DALL’IMMAGINE ALLA SCRITTURA.
La casa editrice Delos Digital ha pubblicato in eBook la nuova versione di un mio romanzo breve che prende il nome da un dipinto del pre-raffaellita Edward Burne-Jones (nel racconto, è citato come «Edward Burnett-Jones»), La scala d’oro: si tratta di un’avventura di fantascienza ambientata di un mondo futuro, o forse parallelo al nostro, abitato solo da esseri umani di sesso femminile. Il plot ha la struttura narrativa del giallo: un’allieva in un’esclusiva università in Islanda, che attrae studentesse da tutta Europa, viene ritrovata strangolata.
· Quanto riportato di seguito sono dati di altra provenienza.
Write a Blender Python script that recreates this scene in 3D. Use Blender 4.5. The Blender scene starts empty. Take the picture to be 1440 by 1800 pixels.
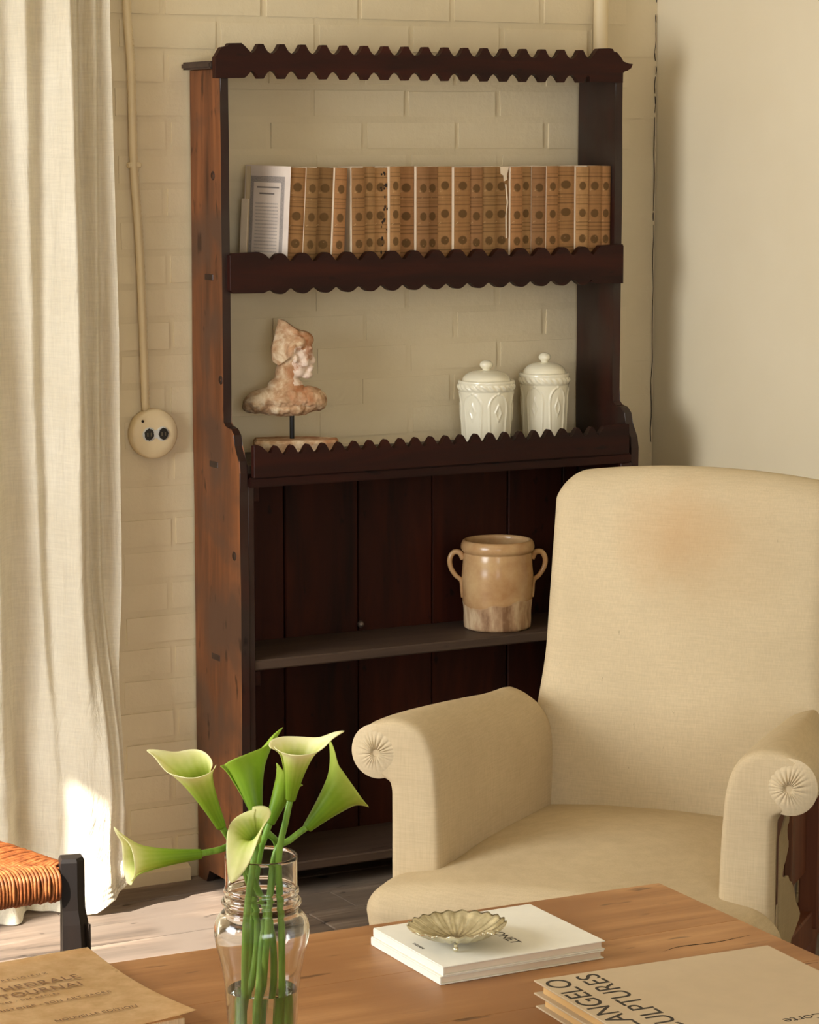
import bpy, bmesh, math, random
from mathutils import Vector, Matrix, noise
random.seed(7)
S = bpy.context.scene
COL = S.collection
PI = math.pi

# ---------------------------------------------------------------- camera
# room axes: X along the back wall, Y into it, Z up; metres
YAW, PITCH, HC = math.radians(28.629), math.radians(7.874), 1.62
cd = bpy.data.cameras.new('camera')
cam = bpy.data.objects.new('camera', cd)
COL.objects.link(cam)
cam.location = (0, 0, HC)
cam.rotation_euler = (PI / 2 - PITCH, 0, -YAW)
cd.sensor_fit = 'HORIZONTAL'
cd.sensor_width = 36
cd.lens = 4700 / 1440 * 36
cd.clip_start = 0.05
S.camera = cam

# ---------------------------------------------------------------- light
w = bpy.data.worlds.new('sky')
S.world = w
w.use_nodes = True
bg = w.node_tree.nodes['Background']
bg.inputs[0].default_value = (0.72, 0.82, 1.0, 1)
bg.inputs[1].default_value = 1.2
SUN_EL, SUN_AZ = math.radians(38), math.radians(14)
sl = bpy.data.lights.new('sun', 'SUN')
sl.energy = 14
sl.angle = math.radians(0.7)
sl.color = (1.0, 0.93, 0.82)
sun = bpy.data.objects.new('sun', sl)
COL.objects.link(sun)
sd = Vector((math.cos(SUN_AZ) * math.cos(SUN_EL), math.sin(SUN_AZ) * math.cos(SUN_EL), -math.sin(SUN_EL)))
sun.rotation_euler = sd.to_track_quat('-Z', 'Y').to_euler()
sun.location = (-4, 2, 4)
sun['label'] = 'sun'


def area(name, loc, direction, sx, sy, power, color):
    l = bpy.data.lights.new(name, 'AREA')
    l.shape = 'RECTANGLE'
    l.size, l.size_y = sx, sy
    l.energy = power
    l.color = color
    o = bpy.data.objects.new(name, l)
    COL.objects.link(o)
    o.location = loc
    o.rotation_euler = Vector(direction).to_track_quat('-Z', 'Z').to_euler()
    return o


# daylight of the left window opening, and an added fill lamp behind the camera
area('left_window_daylight', (-0.70, 3.90, 1.50), (1, 0.12, -0.06), 1.25, 1.85, 80, (0.985, 1.0, 1.0))
area('front_fill_lamp', (0.4, -1.60, 1.6), (0.25, 1, -0.05), 2.2, 1.5, 42, (0.985, 1.0, 1.0))
S.view_settings.view_transform = 'Standard'
S.view_settings.look = 'None'
S.view_settings.gamma = 1
S.view_settings.use_curve_mapping = False
S.view_settings.exposure = 0.45


# ---------------------------------------------------------------- node helper
def srgb(r, g, b):
    f = lambda c: (c / 255 / 12.92) if c / 255 <= .04045 else ((c / 255 + .055) / 1.055) ** 2.4
    return (f(r), f(g), f(b), 1)


T0 = __import__("time").time()
class NT:
    def __init__(s, name, rough=.6, spec=.5):
        s.m = bpy.data.materials.new(name)
        s.m.use_nodes = True
        s.t = s.m.node_tree
        s.b = s.t.nodes['Principled BSDF']
        s.out = s.t.nodes['Material Output']
        s.b.inputs['Roughness'].default_value = rough
        s.b.inputs['Specular IOR Level'].default_value = spec
        s.tc = s.t.nodes.new('ShaderNodeTexCoord')

    def n(s, kind, **kw):
        nd = s.t.nodes.new(kind)
        for k, v in kw.items():
            setattr(nd, k, v)
        return nd

    def l(s, a, b):
        s.t.links.new(a, b)

    def map(s, scale=(1, 1, 1), loc=(0, 0, 0), rot=(0, 0, 0), src='Object'):
        mp = s.n('ShaderNodeMapping')
        s.l(s.tc.outputs[src], mp.inputs[0])
        mp.inputs[1].default_value = loc
        mp.inputs[2].default_value = rot
        mp.inputs[3].default_value = scale
        return mp.outputs[0]

    def noise(s, vec, scale, detail=4, rough=.55, dist=0):
        nd = s.n('ShaderNodeTexNoise')
        if vec is not None:
            s.l(vec, nd.inputs['Vector'])
        nd.inputs['Scale'].default_value = scale
        nd.inputs['Detail'].default_value = detail
        nd.inputs['Roughness'].default_value = rough
        nd.inputs['Distortion'].default_value = dist
        return nd.outputs[0]

    def ramp(s, fac, stops):
        r = s.n('ShaderNodeValToRGB')
        s.l(fac, r.inputs[0])
        e = r.color_ramp.elements
        while len(e) < len(stops):
            e.new(.5)
        for i, (p, c) in enumerate(stops):
            e[i].position = p
            e[i].color = c if len(c) == 4 else (*c, 1)
        return r.outputs[0]

    def mix(s, fac, a, b, mode='MIX'):
        x = s.n('ShaderNodeMix', data_type='RGBA', blend_type=mode)
        for i, v in ((0, fac), (6, a), (7, b)):
            if isinstance(v, (int, float)):
                x.inputs[i].default_value = v
            elif isinstance(v, tuple):
                x.inputs[i].default_value = v
            else:
                s.l(v, x.inputs[i])
        return x.outputs[2]

    def math(s, op, a, b=0, c=None):
        x = s.n('ShaderNodeMath', operation=op)
        for i, v in enumerate((a, b) if c is None else (a, b, c)):
            if isinstance(v, (int, float)):
                x.inputs[i].default_value = v
            else:
                s.l(v, x.inputs[i])
        return x.outputs[0]

    def col(s, c):
        if isinstance(c, tuple):
            s.b.inputs['Base Color'].default_value = c
        else:
            s.l(c, s.b.inputs['Base Color'])
        return s

    def bump(s, h, strength=.3, dist=.002):
        b = s.n('ShaderNodeBump')
        b.inputs['Strength'].default_value = strength
        b.inputs['Distance'].default_value = dist
        s.l(h, b.inputs['Height'])
        s.l(b.outputs[0], s.b.inputs['Normal'])
        return s


BW = [(0, (0, 0, 0, 1)), (1, (1, 1, 1, 1))]


def wood(name, dark, mid, light, axis='X', fine=60, rough=.55, spec=.4, patch=None, bump=.25, streak=.08, stops=(.3, .5, .72)):
    m = NT(name, rough, spec)
    sc = [1, 1, 1]
    sc['XYZ'.index(axis)] = streak
    v = m.map(tuple(sc))
    oi = m.n('ShaderNodeObjectInfo')
    off = m.n('ShaderNodeVectorMath', operation='ADD')
    sv = m.n('ShaderNodeVectorMath', operation='SCALE')
    cb = m.n('ShaderNodeCombineXYZ')
    m.l(oi.outputs['Random'], cb.inputs[0]); m.l(oi.outputs['Random'], cb.inputs[1]); m.l(oi.outputs['Random'], cb.inputs[2])
    m.l(cb.outputs[0], sv.inputs[0]); sv.inputs[3].default_value = 7
    m.l(v, off.inputs[0]); m.l(sv.outputs[0], off.inputs[1])
    v = off.outputs[0]
    a = m.noise(v, fine, 6, .6, .6)
    b = m.noise(v, fine * .16, 3, .5, 1.2)
    f = m.math('ADD', m.math('MULTIPLY', a, .55), m.math('MULTIPLY', b, .45))
    c = m.ramp(f, [(stops[0], dark), (stops[1], mid), (stops[2], light)])
    if patch:
        pn = m.noise(m.map(), patch[0], 3, .5, .3)
        c = m.mix(m.ramp(pn, [(.42, (0, 0, 0, 1)), (.62, (1, 1, 1, 1))]), c, patch[1])
        # small dark knocks and knots
    k = m.noise(m.map(tuple([x * 1 if i != 'XYZ'.index(axis) else x * 4 for i, x in enumerate(sc)])), 38, 2, .5)
    c = m.mix(m.math('MULTIPLY', m.ramp(k, [(.66, (0, 0, 0, 1)), (.74, (1, 1, 1, 1))]), .7), c, tuple(x * .4 for x in dark[:3]) + (1,))
    m.col(c)
    m.bump(f, bump, .002)
    return m.m


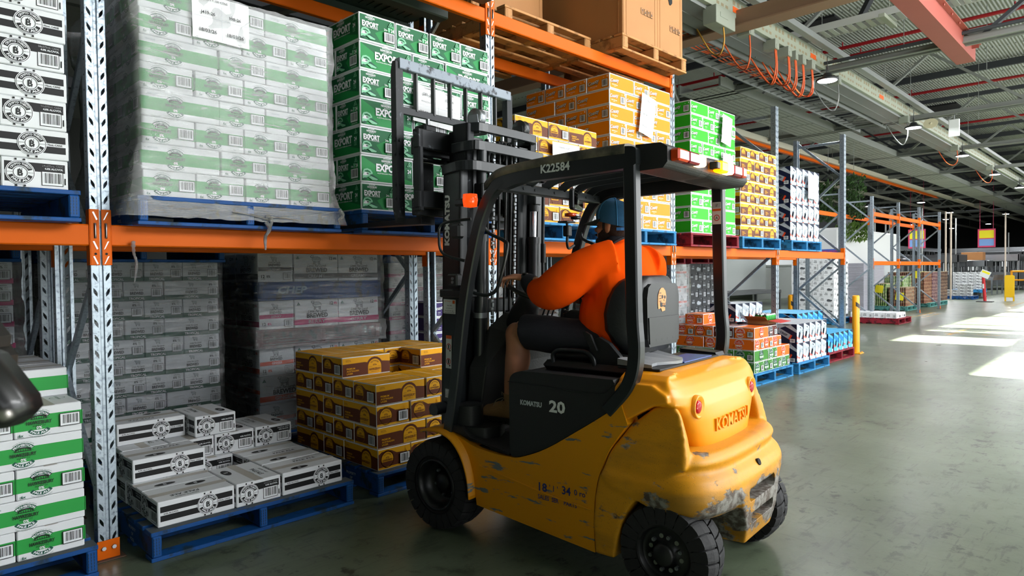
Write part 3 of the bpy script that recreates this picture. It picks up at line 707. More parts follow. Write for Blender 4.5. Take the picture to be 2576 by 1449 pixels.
def art_boar(dark=False):
    fg,bgc=('ltgrey','dk') if dark else ('dgrey','white')
    def f(w,H,kind):
        A=Art()
        if kind=='top': A.rect(-w/2,-.02,w/2,.02,'ltgrey',1); return A
        if dark: A.rect(-w/2,0,w/2,H,'dk',1)
        A.text('WILD',-w*.22,.70*H,.024,fg,w=.07,bold=.08); A.text('BOAR',-w*.22,.45*H,.026,fg,w=.08,bold=.08); A.text('15%' if dark else '4.7%',w/2-.04,.86*H,.012,fg,bold=.04)
        if kind=='long': A.disc(w*.20,.35*H,.06,fg,14,ry=.028); A.disc(w*.20+.055,.36*H,.022,fg,10); A.poly([(w*.2-.06,.4*H),(w*.2-.03,.62*H),(w*.2+.03,.56*H)],fg); [A.rect(w*.2+k,.10*H,w*.2+k+.008,.3*H,fg) for k in (-.045,-.02,.02,.04)]
        else: A.bars(w/2-.085,.15*H,w/2-.025,.60*H)
        return A
    return f
def art_plain(c,t,m='white'):
    def f(w,H,kind):
        A=Art()
        if kind=='top': return A.rect(-w/2,-.02,w/2,.02,'ltgrey',1)
        A.rect(-w/2+.01,.1*H,w/2-.01,.62*H,c,1); A.text(t,0,.36*H,.03,m,w=w*.5,bold=.06); A.bars(w/2-.08,.66*H,w/2-.03,.9*H,False); return A
    return f
BODY={'white':mat('carton_white','#dfe1e4',.55,bump=.05,bs=9,spec=.4)}
def bodymat(n):
    if n in BODY: return BODY[n]
    BODY[n]=mat('carton_'+n,INK[n],.5,bump=.05,bs=9); return BODY[n]
def carton_mesh(name,L,W_,H,art,body='white',flap=True):
    mb=MB(); S=Slots([bodymat(body)])
    g=.0042
    mb.box(-L/2+g,L/2-g,-W_/2+g,W_/2-g,.001,H-.0008,.004)
    a,b=L/2-g,W_/2-g
    def setc(k): return S(k)
    Al,As,At=art(L,H,'long'),art(W_,H,'short'),art(L,W_,'top')
    Al.put(mb,lambda x,y,d:(x,-b-d,y),setc); Al.put(mb,lambda x,y,d:(-x,b+d,y),setc)
    As.put(mb,lambda x,y,d:(-a-d,-x,y),setc); As.put(mb,lambda x,y,d:(a+d,x,y),setc)
    At.put(mb,lambda x,y,d:(x,y,H-.0008+d),setc,eps=.00025,e0=.0003)
    # seam lines of the flaps
    k=S('dgrey'); mb.add([(-a,-.0006,H-.0004),(a,-.0006,H-.0004),(a,.0006,H-.0004),(-a,.0006,H-.0004)],[(0,1,2,3)],k,False)
    return mb.mesh(name,S.mats())
KIND={}
NAMES=dict(crypto='striped_carton',cryptou='striped_carton',green='green_band_carton',std='lager_carton',export='export_carton',coasty='orange_carton',coastg='lime_carton',trop='tropical_carton',pink='raspberry_carton',creamy='cider_carton',berry='cider_carton',ginger='cider_carton',can24='can_carton',can30='can_carton',hazy='badge_carton',ale='badge_carton',stout='badge_carton',boar='boar_carton',dark='boar_carton',purp='purple_carton')
def kind(k,L,W_,H,art,desc,body='white',nm=None): KIND[k]=dict(nm=NAMES.get(k,'carton'),L=L,W=W_,H=H,me=carton_mesh('carton_'+k,L,W_,H,art,body),d=desc)
kind('crypto',.400,.265,.132,art_crypto,'black-striped carton')
kind('cryptou',.400,.265,.1385,art_crypto,'black-striped carton')
kind('green',.405,.27,.139,art_green,'green-banded carton')
kind('std',.405,.27,.1415,art_std,'gold and brown carton')
kind('export',.43,.29,.183,art_export,'dark green carton')
kind('coasty',.405,.27,.145,art_coasty('orange','HAZY PALE ALE'),'orange carton')
kind('coastg',.405,.27,.147,art_coasty('lime','PALE ALE'),'lime green carton')
kind('trop',.405,.27,.139,art_lamb('TROPICAL','dkgreen'),'green-striped carton')
kind('pink',.405,.27,.139,art_lamb('RASPBERRY','pink'),'pink-striped carton')
kind('creamy',.42,.31,.235,art_lamb('CREAMY','dk',True),'grey-banded tall carton')
kind('berry',.42,.31,.235,art_lamb('BERRY','pink',True),'magenta-banded tall carton')
kind('ginger',.42,.31,.23,art_lamb('GINGER','brick',True),'red-banded tall carton')
kind('can24',.40,.222,.265,art_can24('navy','brick','24','silver'),'navy and white can carton','navy')
kind('can30',.40,.222,.29,art_can24('navy','brick','30','blue'),'blue can carton','sky')
kind('hazy',.405,.27,.142,art_pack('hazy','HAZY','brick'),'orange badge carton')
kind('ale',.405,.27,.142,art_pack('ale','PALE ALE','dkgreen'),'green badge carton')
kind('stout',.405,.27,.142,art_pack('stout','STOUT','dk'),'brown badge carton')
kind('boar',.405,.27,.139,art_boar(),'white boar carton')
kind('dark',.405,.27,.139,art_boar(True),'dark grey boar carton')
kind('purp',.405,.27,.145,art_coasty('purple','SOUR'),'purple carton')
def layer(t,L,W_):
    """t 'A': four short ends to the aisle; 'B': long, short, long to the aisle -> (x,y,rot,face,n)"""
    o=[]; F=4*W_; D=2*L+W_
    if t=='A':
        for i in range(4): o.append(((i+.5)*W_,L/2,1,'front',i+1))
        o.append((L/2,L+W_/2,0,'side',2)); o.append((F-L/2,L+W_/2,0,'right',2))
        for i in range(4): o.append(((i+.5)*W_,L+W_+L/2,1,'side' if i==0 else 'right' if i==3 else 'back',3 if i in(0,3) else i+1))
    else:
        for i in range(4): o.append((L/2,(i+.5)*W_,0,'front' if i==0 else 'side',i+1))
        o.append((L+W_/2,L/2,1,'front',2)); o.append((L+W_/2,F-L/2,1,'back',2))
        for i in range(4): o.append((L+W_+L/2,(i+.5)*W_,0,'front' if i==0 else 'right',3 if i==0 else i+1))
    return o
rj=random.Random(5)
def carton(k,x,y,z,rot,label,group,dz=0,tilt=0):
    o=bpy.data.objects.new(KIND[k]['nm'],KIND[k]['me']); col.objects.link(o)
    o.location=(x+rj.uniform(-.0035,.0035),y+rj.uniform(-.004,.004),z); o.rotation_euler=(0,0,(PI/2 if rot else 0)+PI*rj.choice((0,1))+R(rj.uniform(-.35,.35))+tilt)
    return tag(o,label,'carton',group)
def stack(k,x0,y0,z0,seq,where,group,full=(),skip=(),keep=None,kinds=None):
    """seq like 'ABAB' from the bottom; only cartons that can be seen are built unless the layer is in full"""
    K=KIND[k]; z=z0; n=len(seq)
    for li,t in enumerate(seq):
        for (x,y,r,face,i) in layer(t,K['L'],K['W']):
            if face in('right','back') and li not in full: continue
            if keep and not keep(li,x,y,face,i): continue
            kk=kinds(li,x,y,face,i) if kinds else k
            if face=='front': p=f'{ordn[i]} from left'
            elif face=='side': p=f'left side {ordn[i]}'
            elif face=='right': p=f'right side {ordn[i]}'
            else: p=f'back {ordn[i]}'
            carton(kk,x0+x,y0+y,z,r,f"{KIND[kk]['d']}, {where}, {ordn[li+1]} layer, {p}",group)
        z+=K['H']
    return z
PAPER=mat('paper','#e8e8ea',.6)
def notice(x,y,z,w,h,lines,label,tilt=0,tuck=0,body=None):
    mb=MB(); nx,nz=5,6; vs=[]
    for j in range(nz+1):
        for i in range(nx+1):
            u,v=i/nx-.5,j/nz-.5; bend=.008*math.sin(3*u+2*v)+(.02*(-.5-v if v<-.2 else 0))
            vs.append((u*w,-.008-abs(bend)*.6-tuck*(.5-v)*.02,v*h))
    mb.add(vs,[(j*(nx+1)+i,j*(nx+1)+i+1,(j+1)*(nx+1)+i+1,(j+1)*(nx+1)+i) for j in range(nz) for i in range(nx)],0,True)
    A=Art(); S=Slots([PAPER])
    for t,u,v,s in lines: A.text(t,u*w,v*h,s,'dk',bold=.02)
    A.rect(-.48*w,-.003,.48*w,-.002,'grey'); A.rect(-.001,-.48*h,0,.30*h,'grey')
    A.put(mb,lambda a,b,d:(a,-.018-d-tuck*(.5-b/h)*.02,b),S)
    T=TR(x,y,z,0,0,tilt); mb.v=[tuple(T@Vector(p)) for p in mb.v]
    o=mb.build('pallet_notice',S.mats(),label=label,cat='notice',group='paper notices on the pallets'); return o
PN='pallets on the near rack'
# raised loads
pallet('blue',-.33,3.70,ZB,'blue pallet on lower beams, under striped cartons at left edge',PN)
stack('cryptou',-.265,3.74,ZB+.15,'ABABABAB','raised stack at left edge','raised white black-striped cartons',keep=lambda l,x,y,f,i: x>.45,full=range(8))
pallet('blue',1.08,3.70,ZB,'blue pallet on lower beams under the plastic-wrapped green-banded load',PN)
stack('green',1.115,3.745,ZB+.15,'ABABABAB','plastic-wrapped load','wrapped green-banded cartons')
pallet('blue',2.38,3.68,ZB,'blue pallet on lower beams under the tall dark green cartons',PN)
stack('export',2.40,3.71,ZB+.15,'ABABABA','tall raised stack','dark green cartons')
pallet('bluelt',3.80,3.66,ZB,'blue pallet on lower beams under gold cartons beyond the mast',PN)
stack('std',3.83,3.70,ZB+.15,'ABABAB'[:6],'raised stack behind mast','raised gold and brown cartons',full=(5,))
pallet('bluelt',5.12,3.70,ZB,'blue pallet on lower beams under the orange cartons',PN)
stack('coasty',5.13,3.72,ZB+.13+.02,'BABABABABAB'[1:],'tall raised stack','orange cartons')
pallet('red',6.62,3.72,ZB,'red pallet on lower beams under the lime green cartons',PN)
stack('coastg',6.66,3.74,ZB+.15,'ABABABABAB','tall raised stack','lime green cartons',full=())
pallet('bluelt',7.92,3.74,ZB,'blue pallet on lower beams under the far raised gold cartons',PN)
stack('std',7.97,3.79,ZB+.15,'BABABABA','far raised stack','far raised gold and brown cartons')
pallet('bluelt',9.55,3.78,ZB,'last blue pallet on lower beams, under navy can cartons',PN)
def blockstack(k,x0,y0,z0,nx,nz,where,group,ny=1,keep=None):
    K=KIND[k]
    for l in range(nz):
        for j in range(ny):
            for i in range(nx):
                if keep and not keep(l,j,i): continue
                p=f'{ordn[i+1]} from left'+('' if ny==1 else f', {ordn[j+1]} row back')
                carton(k,x0+(i+.5)*K['W'],y0+(j+.5)*K['L'],z0+l*K['H'],1,f"{K['d']}, {where}, {ordn[l+1]} layer, {p}",group)
blockstack('can24',9.60,3.82,ZB+.15,5,4,'raised',"raised can cartons",ny=3,keep=lambda l,j,i: j==0 or i==0)
notice(3.02,3.69,2.60,.42,.26,[('J281-26',-.24,.28,.020),('139-26',.24,.28,.020),('JOB NUMBER',-.24,.44,.008),('BLEND NUMBER',.24,.44,.008),('23/02/26',-.24,-.22,.024),('23/02/26',.24,-.22,.024),('PRODUCTION DATE',-.24,.08,.008),('BEST BEFORE',.24,.08,.008)],'white printed notice on dark green cartons, seen through the load guard',R(4))
notice(5.72,3.70,2.98,.25,.40,[('25/02/26',-.2,-.3,.016),('J277-26',-.2,.0,.016),('PALE ALE',0,.36,.014)],'white paper notice taped to the orange cartons',R(10))
notice(4.42,3.675,2.43,.36,.20,[('STANDARD LAGER',-.1,.3,.012),('J280-26',.2,-.1,.014)],'white paper notice on the raised gold cartons behind the mast')
notice(7.42,3.705,3.08,.24,.34,[('PALE ALE',0,.36,.014),('26/02/26',0,-.2,.016)],'upper white notice on the lime green cartons',R(8))
notice(7.43,3.70,2.62,.26,.36,[('J275-26',0,.2,.016),('26/02/26',0,-.2,.016)],'lower white notice on the lime green cartons',R(4))
notice(10.33,3.78,2.66,.40,.36,[('CRISP',0,.2,.02),('24x375',0,-.2,.02)],'white notice on the raised can cartons')
notice(1.53,3.735,2.84,.31,.24,[('J419-26',-.24,.10,.018),('198-26',.24,.10,.018),('10x10 = 100 CTNS',-.1,.40,.012),('18/03/26',-.24,-.30,.020),('18/03/26',.24,-.30,.020)],'white printed notice under the film on the raised green-banded load')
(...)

Una sua cara amica si trova al centro di un turbine di mistero che coinvolge un libro proibito, morti violente, segreti forse inconfessabili e il tradizionale dominio delle Madri Andate, le decane dell’istituzione universitaria così vecchie da rimanere sospese in uno stato di quasi morte.
Non è certo la prima volta che un’opera d’arte, quasi sempre un dipinto, ha un ruolo fondamentale in un mio testo: il mio romanzo più conosciuto, dal quale prende il nome questo blog, ruota intorno alle cinque versioni dell’Isola dei morti dipinte da Arnold Böcklin, e contiene molte riflessioni a proposito della forza evocativa delle immagini.
A mio avviso, ci sono tre modi in cui un oggetto d’arte può interagire con un testo letterario: come ispirazione, come documentazione, come elemento della trama.